* [Collected material]:
......

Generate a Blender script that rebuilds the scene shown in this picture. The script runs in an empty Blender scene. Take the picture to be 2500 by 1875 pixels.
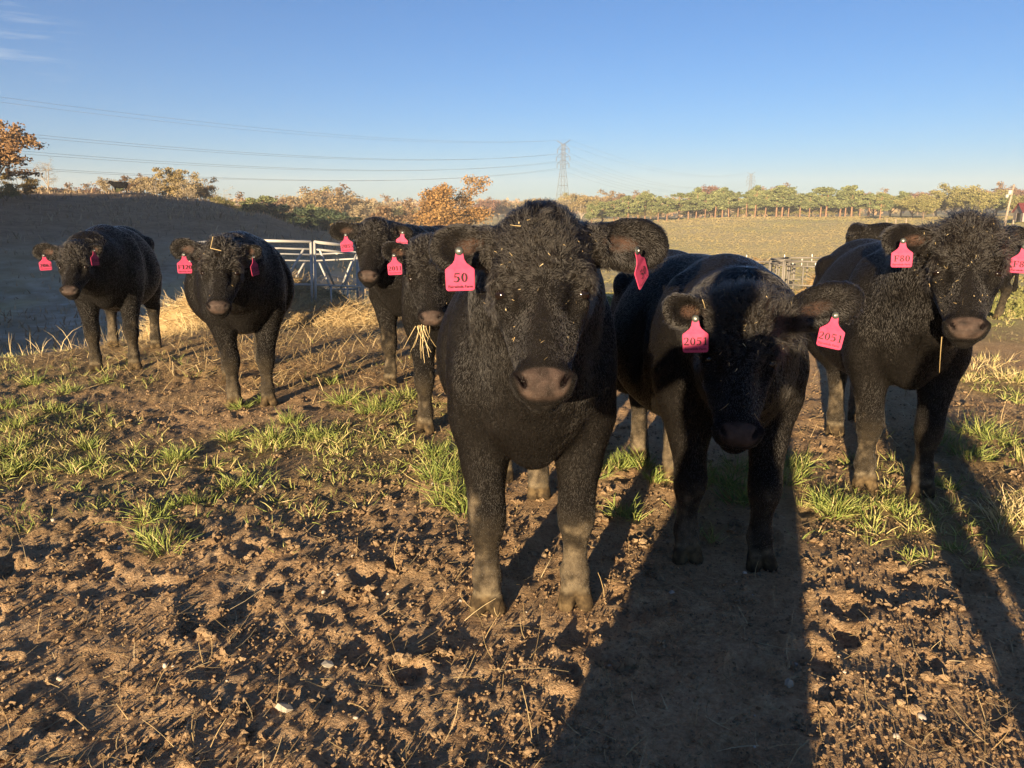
import bpy, math, random
import numpy as np
from mathutils import Vector, Matrix

rng = np.random.default_rng(7)
random.seed(7)
R = math.radians
scene = bpy.context.scene
C = scene.collection

# ------------------------------------------------------------------ camera
CAM = np.array([0.0, 0.0, 1.5])
FPX = 1870.0                      # focal length in pixels of the 2500 px wide photograph
PITCH = R(12.73)
cam_data = bpy.data.cameras.new('camera')
cam_data.sensor_width = 36.0
cam_data.lens = FPX / 2500.0 * 36.0
cam_data.clip_start = 0.05
cam_data.clip_end = 6000
cam = bpy.data.objects.new('camera', cam_data)
cam.location = CAM
cam.rotation_euler = (R(90) - PITCH, 0, 0)
C.objects.link(cam)
scene.camera = cam

# ------------------------------------------------------------------ sky and sun
SUN_EL, SUN_AZ = R(7.6), R(200.1)          # low sun behind the camera, a little to the left
world = bpy.data.worlds.new('World')
scene.world = world
world.use_nodes = True
wn = world.node_tree
wn.nodes.clear()
w_out = wn.nodes.new('ShaderNodeOutputWorld')
w_bg = wn.nodes.new('ShaderNodeBackground')
w_sky = wn.nodes.new('ShaderNodeTexSky')
w_sky.sky_type = 'NISHITA'
w_sky.sun_disc = False
w_sky.sun_elevation = SUN_EL
w_sky.sun_rotation = SUN_AZ
w_sky.altitude = 250
w_sky.air_density = 0.88
w_sky.dust_density = 0.1
w_sky.ozone_density = 5.2
w_bg.inputs['Strength'].default_value = 0.047
# a few faint wisps of cirrus high on the left
w_tc = wn.nodes.new('ShaderNodeTexCoord')
w_map = wn.nodes.new('ShaderNodeMapping')
w_map.inputs['Scale'].default_value = (5.0, 5.0, 75.0)
w_no = wn.nodes.new('ShaderNodeTexNoise')
w_no.inputs['Scale'].default_value = 1.6
w_no.inputs['Detail'].default_value = 6.0
w_no.inputs['Roughness'].default_value = 0.6
w_rp = wn.nodes.new('ShaderNodeValToRGB')
w_rp.color_ramp.elements[0].position = 0.52
w_rp.color_ramp.elements[1].position = 0.72
w_dot = wn.nodes.new('ShaderNodeVectorMath')
w_dot.operation = 'DISTANCE'
w_dot.inputs[1].default_value = (-0.53, 0.825, 0.185)
w_rg = wn.nodes.new('ShaderNodeMapRange')
w_rg.inputs['From Min'].default_value = 0.10
w_rg.inputs['From Max'].default_value = 0.03
w_ml = wn.nodes.new('ShaderNodeMath')
w_ml.operation = 'MULTIPLY'
w_m2 = wn.nodes.new('ShaderNodeMath')
w_m2.operation = 'MULTIPLY'
w_m2.inputs[1].default_value = 0.38
w_mx = wn.nodes.new('ShaderNodeMix')
w_mx.data_type = 'RGBA'
w_mx.inputs[7].default_value = (4.3, 4.8, 5.2, 1)
wn.links.new(w_tc.outputs['Generated'], w_map.inputs['Vector'])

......

* [Problem to work on]: Quote the full listing above word for word; exclude every picture from the copy.

* [Full solution]:
Generate a Blender script that rebuilds the scene shown in this picture. The script runs in an empty Blender scene. Take the picture to be 2500 by 1875 pixels.
import bpy, math, random
import numpy as np
from mathutils import Vector, Matrix

rng = np.random.default_rng(7)
random.seed(7)
R = math.radians
scene = bpy.context.scene
C = scene.collection

# ------------------------------------------------------------------ camera
CAM = np.array([0.0, 0.0, 1.5])
FPX = 1870.0                      # focal length in pixels of the 2500 px wide photograph
PITCH = R(12.73)
cam_data = bpy.data.cameras.new('camera')
cam_data.sensor_width = 36.0
cam_data.lens = FPX / 2500.0 * 36.0
cam_data.clip_start = 0.05
cam_data.clip_end = 6000
cam = bpy.data.objects.new('camera', cam_data)
cam.location = CAM
cam.rotation_euler = (R(90) - PITCH, 0, 0)
C.objects.link(cam)
scene.camera = cam

# ------------------------------------------------------------------ sky and sun
SUN_EL, SUN_AZ = R(7.6), R(200.1)          # low sun behind the camera, a little to the left
world = bpy.data.worlds.new('World')
scene.world = world
world.use_nodes = True
wn = world.node_tree
wn.nodes.clear()
w_out = wn.nodes.new('ShaderNodeOutputWorld')
w_bg = wn.nodes.new('ShaderNodeBackground')
w_sky = wn.nodes.new('ShaderNodeTexSky')
w_sky.sky_type = 'NISHITA'
w_sky.sun_disc = False
w_sky.sun_elevation = SUN_EL
w_sky.sun_rotation = SUN_AZ
w_sky.altitude = 250
w_sky.air_density = 0.88
w_sky.dust_density = 0.1
w_sky.ozone_density = 5.2
w_bg.inputs['Strength'].default_value = 0.047
# a few faint wisps of cirrus high on the left
w_tc = wn.nodes.new('ShaderNodeTexCoord')
w_map = wn.nodes.new('ShaderNodeMapping')
w_map.inputs['Scale'].default_value = (5.0, 5.0, 75.0)
w_no = wn.nodes.new('ShaderNodeTexNoise')
w_no.inputs['Scale'].default_value = 1.6
w_no.inputs['Detail'].default_value = 6.0
w_no.inputs['Roughness'].default_value = 0.6
w_rp = wn.nodes.new('ShaderNodeValToRGB')
w_rp.color_ramp.elements[0].position = 0.52
w_rp.color_ramp.elements[1].position = 0.72
w_dot = wn.nodes.new('ShaderNodeVectorMath')
w_dot.operation = 'DISTANCE'
w_dot.inputs[1].default_value = (-0.53, 0.825, 0.185)
w_rg = wn.nodes.new('ShaderNodeMapRange')
w_rg.inputs['From Min'].default_value = 0.10
w_rg.inputs['From Max'].default_value = 0.03
w_ml = wn.nodes.new('ShaderNodeMath')
w_ml.operation = 'MULTIPLY'
w_m2 = wn.nodes.new('ShaderNodeMath')
w_m2.operation = 'MULTIPLY'
w_m2.inputs[1].default_value = 0.38
w_mx = wn.nodes.new('ShaderNodeMix')
w_mx.data_type = 'RGBA'
w_mx.inputs[7].default_value = (4.3, 4.8, 5.2, 1)
wn.links.new(w_tc.outputs['Generated'], w_map.inputs['Vector'])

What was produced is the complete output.